Forget the standard page of program notes or mood board; Carol Lim and Humberto Leon explained tonight’s show with a loosely autobiographical film shot and projected in real time. “We’re going full meta this season!” Lim enthused in the midst of a backstage scene as large as any Hollywood production. Based on a true story from early in their friendship, when Leon made the momentous decision to bleach his hair, the ambitious, telenovela-style intermission between Kenzo’s men’s and women’s lineups played up the family reaction that ensued. “Asian melodramas are real,” Leon quipped, pausing to greet Courtney Love.

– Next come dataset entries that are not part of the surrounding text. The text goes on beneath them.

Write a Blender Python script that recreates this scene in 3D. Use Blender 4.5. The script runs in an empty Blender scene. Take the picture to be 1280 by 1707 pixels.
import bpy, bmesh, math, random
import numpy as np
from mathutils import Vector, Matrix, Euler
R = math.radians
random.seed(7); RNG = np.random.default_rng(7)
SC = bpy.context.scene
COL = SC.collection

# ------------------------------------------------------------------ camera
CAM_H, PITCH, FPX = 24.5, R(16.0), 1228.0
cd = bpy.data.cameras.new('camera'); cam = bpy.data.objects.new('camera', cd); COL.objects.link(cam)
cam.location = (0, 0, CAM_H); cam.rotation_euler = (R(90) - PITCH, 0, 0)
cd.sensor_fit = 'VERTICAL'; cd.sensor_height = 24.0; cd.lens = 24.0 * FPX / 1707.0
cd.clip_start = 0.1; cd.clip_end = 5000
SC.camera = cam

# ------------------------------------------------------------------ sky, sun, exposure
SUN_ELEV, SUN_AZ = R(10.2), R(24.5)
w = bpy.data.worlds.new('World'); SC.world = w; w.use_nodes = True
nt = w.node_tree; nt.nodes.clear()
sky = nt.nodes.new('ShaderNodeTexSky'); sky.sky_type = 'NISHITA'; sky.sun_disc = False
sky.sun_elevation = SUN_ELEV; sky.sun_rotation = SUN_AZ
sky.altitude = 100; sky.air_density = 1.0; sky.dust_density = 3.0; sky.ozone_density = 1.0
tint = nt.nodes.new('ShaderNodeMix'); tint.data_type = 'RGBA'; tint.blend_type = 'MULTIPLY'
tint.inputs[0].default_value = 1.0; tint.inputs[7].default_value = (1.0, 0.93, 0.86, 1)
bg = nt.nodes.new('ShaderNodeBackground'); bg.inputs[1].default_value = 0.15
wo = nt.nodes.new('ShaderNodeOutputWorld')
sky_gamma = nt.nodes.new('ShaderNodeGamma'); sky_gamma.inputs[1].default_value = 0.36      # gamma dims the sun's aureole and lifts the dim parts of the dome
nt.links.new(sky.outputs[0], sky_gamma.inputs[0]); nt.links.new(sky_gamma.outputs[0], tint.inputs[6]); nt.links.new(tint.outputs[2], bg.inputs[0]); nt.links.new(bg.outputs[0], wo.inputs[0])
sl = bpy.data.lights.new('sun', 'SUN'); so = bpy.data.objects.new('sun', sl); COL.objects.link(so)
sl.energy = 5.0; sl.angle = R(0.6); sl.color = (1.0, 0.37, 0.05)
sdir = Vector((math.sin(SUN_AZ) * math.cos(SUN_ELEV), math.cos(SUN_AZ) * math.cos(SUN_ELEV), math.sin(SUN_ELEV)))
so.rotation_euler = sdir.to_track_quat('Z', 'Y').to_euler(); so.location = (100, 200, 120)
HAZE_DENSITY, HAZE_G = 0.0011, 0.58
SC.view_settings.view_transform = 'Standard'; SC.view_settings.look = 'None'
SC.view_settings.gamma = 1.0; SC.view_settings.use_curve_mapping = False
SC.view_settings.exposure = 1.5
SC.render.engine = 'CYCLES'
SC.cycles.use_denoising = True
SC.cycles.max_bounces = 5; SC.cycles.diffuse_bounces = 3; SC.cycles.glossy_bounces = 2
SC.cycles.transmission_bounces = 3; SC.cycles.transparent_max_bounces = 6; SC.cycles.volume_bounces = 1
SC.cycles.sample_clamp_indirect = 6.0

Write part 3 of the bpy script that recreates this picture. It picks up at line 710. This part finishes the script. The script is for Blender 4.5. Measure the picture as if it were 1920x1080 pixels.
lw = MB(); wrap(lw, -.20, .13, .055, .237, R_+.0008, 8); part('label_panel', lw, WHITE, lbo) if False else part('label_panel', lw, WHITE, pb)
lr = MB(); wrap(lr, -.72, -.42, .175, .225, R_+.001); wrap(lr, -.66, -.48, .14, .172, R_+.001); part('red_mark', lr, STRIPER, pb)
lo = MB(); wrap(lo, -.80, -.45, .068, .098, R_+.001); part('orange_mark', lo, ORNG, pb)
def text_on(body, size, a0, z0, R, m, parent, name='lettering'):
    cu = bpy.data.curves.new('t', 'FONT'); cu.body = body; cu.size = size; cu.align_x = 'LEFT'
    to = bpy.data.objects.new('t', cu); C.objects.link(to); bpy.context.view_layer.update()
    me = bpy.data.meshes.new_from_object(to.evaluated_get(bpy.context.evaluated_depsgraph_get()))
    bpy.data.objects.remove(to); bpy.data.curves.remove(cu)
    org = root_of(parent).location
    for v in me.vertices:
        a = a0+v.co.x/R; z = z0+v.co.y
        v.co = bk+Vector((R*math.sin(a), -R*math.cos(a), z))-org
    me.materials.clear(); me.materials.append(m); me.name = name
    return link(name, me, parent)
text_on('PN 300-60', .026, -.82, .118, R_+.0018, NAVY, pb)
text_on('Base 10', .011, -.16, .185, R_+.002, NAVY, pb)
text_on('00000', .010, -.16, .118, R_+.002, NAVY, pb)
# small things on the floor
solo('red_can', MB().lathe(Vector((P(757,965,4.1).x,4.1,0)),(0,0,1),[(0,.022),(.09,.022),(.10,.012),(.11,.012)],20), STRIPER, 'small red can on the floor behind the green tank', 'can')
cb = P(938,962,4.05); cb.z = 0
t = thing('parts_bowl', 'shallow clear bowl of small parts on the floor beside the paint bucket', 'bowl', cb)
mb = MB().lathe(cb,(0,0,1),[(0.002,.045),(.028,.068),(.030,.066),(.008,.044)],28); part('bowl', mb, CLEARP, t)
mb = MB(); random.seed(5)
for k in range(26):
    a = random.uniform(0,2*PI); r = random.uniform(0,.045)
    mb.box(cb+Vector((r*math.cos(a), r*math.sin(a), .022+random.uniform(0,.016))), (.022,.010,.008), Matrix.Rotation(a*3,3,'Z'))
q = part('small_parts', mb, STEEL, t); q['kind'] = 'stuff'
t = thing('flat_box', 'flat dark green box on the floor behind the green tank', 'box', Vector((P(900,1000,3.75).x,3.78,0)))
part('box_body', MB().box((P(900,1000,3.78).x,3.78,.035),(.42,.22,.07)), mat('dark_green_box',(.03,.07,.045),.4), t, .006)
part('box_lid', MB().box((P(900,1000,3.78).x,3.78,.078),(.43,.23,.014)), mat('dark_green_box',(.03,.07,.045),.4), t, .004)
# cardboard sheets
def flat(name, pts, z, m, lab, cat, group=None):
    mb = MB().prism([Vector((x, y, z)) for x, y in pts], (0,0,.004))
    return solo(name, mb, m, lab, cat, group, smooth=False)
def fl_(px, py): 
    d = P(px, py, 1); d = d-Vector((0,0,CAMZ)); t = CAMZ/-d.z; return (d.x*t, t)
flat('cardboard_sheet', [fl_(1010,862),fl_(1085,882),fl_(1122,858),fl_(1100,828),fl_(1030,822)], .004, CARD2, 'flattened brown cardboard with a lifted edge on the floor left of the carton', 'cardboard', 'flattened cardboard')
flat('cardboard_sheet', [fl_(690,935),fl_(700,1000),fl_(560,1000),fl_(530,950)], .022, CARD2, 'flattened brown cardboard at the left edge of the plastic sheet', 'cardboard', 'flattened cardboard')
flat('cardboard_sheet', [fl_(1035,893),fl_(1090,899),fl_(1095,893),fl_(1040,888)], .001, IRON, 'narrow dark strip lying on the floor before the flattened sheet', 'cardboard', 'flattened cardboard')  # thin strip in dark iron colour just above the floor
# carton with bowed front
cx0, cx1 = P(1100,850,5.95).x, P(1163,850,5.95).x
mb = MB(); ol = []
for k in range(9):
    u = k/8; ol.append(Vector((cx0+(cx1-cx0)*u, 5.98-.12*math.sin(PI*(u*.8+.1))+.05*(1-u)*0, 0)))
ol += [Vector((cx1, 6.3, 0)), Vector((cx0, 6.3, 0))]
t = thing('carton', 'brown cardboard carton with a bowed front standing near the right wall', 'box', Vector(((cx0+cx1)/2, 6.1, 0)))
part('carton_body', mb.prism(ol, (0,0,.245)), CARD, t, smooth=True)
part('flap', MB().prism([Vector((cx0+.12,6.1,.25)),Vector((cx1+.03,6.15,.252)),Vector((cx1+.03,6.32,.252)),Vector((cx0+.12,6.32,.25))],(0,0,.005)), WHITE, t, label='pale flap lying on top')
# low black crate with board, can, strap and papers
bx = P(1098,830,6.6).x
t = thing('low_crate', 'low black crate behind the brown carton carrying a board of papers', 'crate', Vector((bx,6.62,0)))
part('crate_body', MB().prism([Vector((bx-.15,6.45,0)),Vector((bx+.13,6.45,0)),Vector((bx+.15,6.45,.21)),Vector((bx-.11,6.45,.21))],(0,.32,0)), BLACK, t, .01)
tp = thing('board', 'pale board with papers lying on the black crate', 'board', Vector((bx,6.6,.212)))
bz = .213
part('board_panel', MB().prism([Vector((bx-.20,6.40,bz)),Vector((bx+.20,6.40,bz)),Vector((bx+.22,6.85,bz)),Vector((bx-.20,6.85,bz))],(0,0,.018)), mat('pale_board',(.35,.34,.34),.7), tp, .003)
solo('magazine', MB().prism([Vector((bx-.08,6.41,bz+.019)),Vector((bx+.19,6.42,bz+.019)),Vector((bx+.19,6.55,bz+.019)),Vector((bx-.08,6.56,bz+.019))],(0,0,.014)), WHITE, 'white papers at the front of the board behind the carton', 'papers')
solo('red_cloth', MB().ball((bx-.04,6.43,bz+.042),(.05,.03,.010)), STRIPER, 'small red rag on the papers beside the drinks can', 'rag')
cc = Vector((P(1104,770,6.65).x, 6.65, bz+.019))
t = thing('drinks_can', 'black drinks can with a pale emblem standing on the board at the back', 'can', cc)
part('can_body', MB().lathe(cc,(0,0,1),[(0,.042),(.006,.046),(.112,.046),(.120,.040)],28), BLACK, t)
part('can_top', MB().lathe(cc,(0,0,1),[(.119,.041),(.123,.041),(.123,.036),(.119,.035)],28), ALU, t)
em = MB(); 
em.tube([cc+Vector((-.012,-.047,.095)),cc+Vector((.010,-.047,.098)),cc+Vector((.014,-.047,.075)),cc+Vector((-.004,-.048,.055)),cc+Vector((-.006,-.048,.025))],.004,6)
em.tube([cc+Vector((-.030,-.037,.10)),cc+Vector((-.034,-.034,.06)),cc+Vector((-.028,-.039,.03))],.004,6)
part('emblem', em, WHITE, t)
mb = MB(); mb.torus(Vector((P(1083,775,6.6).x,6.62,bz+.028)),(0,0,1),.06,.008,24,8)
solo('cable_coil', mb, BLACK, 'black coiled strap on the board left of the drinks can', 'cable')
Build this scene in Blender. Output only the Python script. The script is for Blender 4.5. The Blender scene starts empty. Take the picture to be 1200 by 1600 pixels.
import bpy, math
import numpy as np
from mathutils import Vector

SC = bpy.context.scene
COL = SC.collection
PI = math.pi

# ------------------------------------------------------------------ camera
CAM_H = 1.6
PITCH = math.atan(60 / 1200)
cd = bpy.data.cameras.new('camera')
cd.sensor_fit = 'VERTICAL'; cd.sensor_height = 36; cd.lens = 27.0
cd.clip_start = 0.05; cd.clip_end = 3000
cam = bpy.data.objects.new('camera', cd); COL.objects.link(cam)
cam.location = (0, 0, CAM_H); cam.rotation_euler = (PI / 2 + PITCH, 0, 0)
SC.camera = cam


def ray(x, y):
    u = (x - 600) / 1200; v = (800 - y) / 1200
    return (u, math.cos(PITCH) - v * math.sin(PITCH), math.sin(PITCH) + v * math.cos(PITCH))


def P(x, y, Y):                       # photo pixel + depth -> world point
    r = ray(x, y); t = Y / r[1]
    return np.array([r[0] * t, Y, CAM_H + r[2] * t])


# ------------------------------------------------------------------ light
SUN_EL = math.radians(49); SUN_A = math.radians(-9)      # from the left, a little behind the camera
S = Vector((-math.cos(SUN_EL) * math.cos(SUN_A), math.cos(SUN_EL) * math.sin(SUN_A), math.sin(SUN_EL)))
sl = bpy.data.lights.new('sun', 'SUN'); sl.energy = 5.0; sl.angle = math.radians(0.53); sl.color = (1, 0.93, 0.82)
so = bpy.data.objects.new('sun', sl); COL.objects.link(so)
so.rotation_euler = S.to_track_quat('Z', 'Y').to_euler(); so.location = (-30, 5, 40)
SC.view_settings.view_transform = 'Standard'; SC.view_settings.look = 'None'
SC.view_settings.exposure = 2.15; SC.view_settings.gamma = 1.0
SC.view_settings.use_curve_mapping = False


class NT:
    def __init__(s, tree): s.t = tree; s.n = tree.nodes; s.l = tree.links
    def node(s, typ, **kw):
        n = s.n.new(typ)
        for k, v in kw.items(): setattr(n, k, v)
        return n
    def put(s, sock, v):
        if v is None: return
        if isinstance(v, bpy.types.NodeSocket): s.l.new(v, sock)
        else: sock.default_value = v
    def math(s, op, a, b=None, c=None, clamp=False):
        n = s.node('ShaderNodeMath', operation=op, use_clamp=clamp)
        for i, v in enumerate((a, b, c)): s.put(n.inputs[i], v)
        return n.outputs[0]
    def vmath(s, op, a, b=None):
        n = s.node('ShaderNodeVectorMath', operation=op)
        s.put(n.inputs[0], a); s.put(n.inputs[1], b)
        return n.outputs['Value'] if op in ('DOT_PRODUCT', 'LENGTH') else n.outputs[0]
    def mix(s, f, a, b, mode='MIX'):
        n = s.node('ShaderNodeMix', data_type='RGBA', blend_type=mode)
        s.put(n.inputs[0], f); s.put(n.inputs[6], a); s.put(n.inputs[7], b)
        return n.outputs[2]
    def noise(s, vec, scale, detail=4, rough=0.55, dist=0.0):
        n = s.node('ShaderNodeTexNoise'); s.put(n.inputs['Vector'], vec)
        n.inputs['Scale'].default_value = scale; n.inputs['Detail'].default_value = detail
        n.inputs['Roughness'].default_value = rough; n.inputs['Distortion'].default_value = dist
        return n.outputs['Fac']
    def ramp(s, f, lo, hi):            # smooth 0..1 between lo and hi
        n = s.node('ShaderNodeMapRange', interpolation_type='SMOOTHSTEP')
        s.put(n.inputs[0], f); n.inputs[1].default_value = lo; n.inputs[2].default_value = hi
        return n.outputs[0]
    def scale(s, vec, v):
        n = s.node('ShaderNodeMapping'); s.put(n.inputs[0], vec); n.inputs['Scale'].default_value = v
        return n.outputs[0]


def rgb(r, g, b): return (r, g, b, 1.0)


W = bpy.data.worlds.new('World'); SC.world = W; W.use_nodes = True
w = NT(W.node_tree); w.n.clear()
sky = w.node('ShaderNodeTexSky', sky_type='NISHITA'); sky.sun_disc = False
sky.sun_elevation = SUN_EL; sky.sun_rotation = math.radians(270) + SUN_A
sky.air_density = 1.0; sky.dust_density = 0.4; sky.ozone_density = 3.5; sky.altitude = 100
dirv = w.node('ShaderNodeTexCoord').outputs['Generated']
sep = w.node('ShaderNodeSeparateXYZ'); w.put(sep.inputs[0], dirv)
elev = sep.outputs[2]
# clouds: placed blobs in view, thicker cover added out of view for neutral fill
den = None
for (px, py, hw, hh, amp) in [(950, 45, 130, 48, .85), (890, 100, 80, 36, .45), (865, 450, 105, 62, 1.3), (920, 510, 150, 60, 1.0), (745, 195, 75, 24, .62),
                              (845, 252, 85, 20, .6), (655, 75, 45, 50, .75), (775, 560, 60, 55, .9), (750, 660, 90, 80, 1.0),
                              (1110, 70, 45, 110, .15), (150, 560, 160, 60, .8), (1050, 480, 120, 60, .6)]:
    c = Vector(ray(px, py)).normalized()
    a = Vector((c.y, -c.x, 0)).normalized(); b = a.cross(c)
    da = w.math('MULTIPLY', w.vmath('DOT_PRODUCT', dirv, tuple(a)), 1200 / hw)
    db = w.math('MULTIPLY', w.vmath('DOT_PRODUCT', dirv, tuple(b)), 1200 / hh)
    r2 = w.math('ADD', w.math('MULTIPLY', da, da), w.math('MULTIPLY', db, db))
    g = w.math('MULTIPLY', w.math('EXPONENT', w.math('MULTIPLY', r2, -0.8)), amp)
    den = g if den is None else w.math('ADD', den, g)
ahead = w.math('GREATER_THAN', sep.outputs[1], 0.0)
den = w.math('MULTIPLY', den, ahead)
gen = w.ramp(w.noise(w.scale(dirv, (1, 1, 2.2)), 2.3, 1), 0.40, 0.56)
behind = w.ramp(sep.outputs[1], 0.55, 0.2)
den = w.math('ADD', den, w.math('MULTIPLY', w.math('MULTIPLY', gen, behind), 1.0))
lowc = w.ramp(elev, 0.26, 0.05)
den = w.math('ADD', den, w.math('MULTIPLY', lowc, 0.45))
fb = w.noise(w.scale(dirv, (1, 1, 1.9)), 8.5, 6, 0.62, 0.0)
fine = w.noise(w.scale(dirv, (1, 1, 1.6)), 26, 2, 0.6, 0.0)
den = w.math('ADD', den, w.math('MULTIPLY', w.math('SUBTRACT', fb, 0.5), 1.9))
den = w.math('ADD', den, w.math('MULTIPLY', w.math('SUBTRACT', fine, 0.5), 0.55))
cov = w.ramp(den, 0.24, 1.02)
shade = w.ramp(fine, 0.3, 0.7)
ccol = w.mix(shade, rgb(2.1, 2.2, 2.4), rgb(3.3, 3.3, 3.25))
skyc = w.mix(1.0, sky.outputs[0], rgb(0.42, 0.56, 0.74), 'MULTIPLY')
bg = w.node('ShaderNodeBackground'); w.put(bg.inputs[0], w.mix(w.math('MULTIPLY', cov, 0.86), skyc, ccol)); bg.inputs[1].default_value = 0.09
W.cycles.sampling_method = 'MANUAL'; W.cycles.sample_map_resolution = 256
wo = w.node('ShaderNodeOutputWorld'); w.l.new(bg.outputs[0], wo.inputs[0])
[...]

Since arriving at Kenzo just over five years ago, the American duo has become an offbeat, upbeat presence on the Paris calendar, and for several seasons they’ve held the final men’s week spot with the unofficial expectation of a grand finale. It wasn’t all that long ago that a live-streaming fashion show felt like a big deal. Here, the 28 cameras piecing together this well-coordinated performance featuring a large cast of local, primarily Asian actors introduced a complex but undeniably personal dynamic to the experience.
“The storytelling is the fundamental aspect of where we always begin,” said Leon. “Our collections are fully story-told, and then we carry that train of thought into the shows, so the shows [become] a big story that you’re watching come to life.” Whereas Leon’s bleached hair was the anecdotal starting point, a broader cult cinema message—from Chungking Express to Interview With the Vampire—was what determined the clothes on a larger scale. The women’s lineup, for instance, featured Kenzo-campy movie posters as prints, irreverent ladylike looks—think femme fatale–in-training—and candy-foil party dresses. For the guys, high-waist pants with shrunken sweater vests, extroverted outerwear, and shimmery leisure suits signaled sufficient flair to excite the young Humbertos of today. In keeping with the flashback to 1998, the designers styled the looks with relevant archive pieces and customized the delicate floral motifs from old prints.
Amidst the various film references, there were also traces of fashion references new and old. But much the same way the designers admitted to watching hundreds of movies together through the years, and the hazy soundtrack mash-up would have represented all the music moments shared, they’ve surely pored over hundreds of designer collections. And all that culture was coalescing in a way that younger customers will discover for the first time. The collections were not without their awkward aspects. Yet as the characters danced to “Dreams” by the Cranberries, this seemed complementary to Lim and Leon’s own-your-style (and your bleached hair) message.